Wordsmiths, avoid these words..

Wordsmiths, avoid these words..

CHICAGO (Reuters) - A "surge" of overused words and phrases formed a "perfect storm" of "post-9/11" cliches in 2007, according to a U.S. university's annual list of words and phrases that deserve to be banned.

Choosing from among 2,000 submissions, the public relations department at Michigan's Lake Superior State University in Sault Ste.

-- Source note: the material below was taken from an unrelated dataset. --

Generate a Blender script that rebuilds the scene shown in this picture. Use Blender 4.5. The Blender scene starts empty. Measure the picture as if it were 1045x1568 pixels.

Marie targeted 19 affronts to the English language in its well-known jab at the worlds of media, sports, advertising and politics.

The contributors gave first prize to the phrase "a perfect storm," saying it was numbingly applied to virtually any notable coincidence.

"Webinar" made the list as a tiresome non-word combining Web and seminar that a contributor said "belongs in the same school of non-thought that brought us e-anything and i-anything."

Similarly, the list-makers complained about the absurd comparisons commonly phrased "x is the new y," as in "(age) 70 is the new 50" or "chocolate is the new sex." "Fallacy is the new truth," commented one contributor.

Some words and phrases sagged under the weight of overuse, contributors said, citing the application of "organic" to everything from computer software to dog food.

In the same vein, decorators offering to add "pop" with a touch of color need new words, the list-makers said.

Such phrases as "post 9/11" and "surge" have also outlived their usefulness, they said. Surge emerged in reference to adding U.S. troops in Iraq but has come to explain the expansion of anything.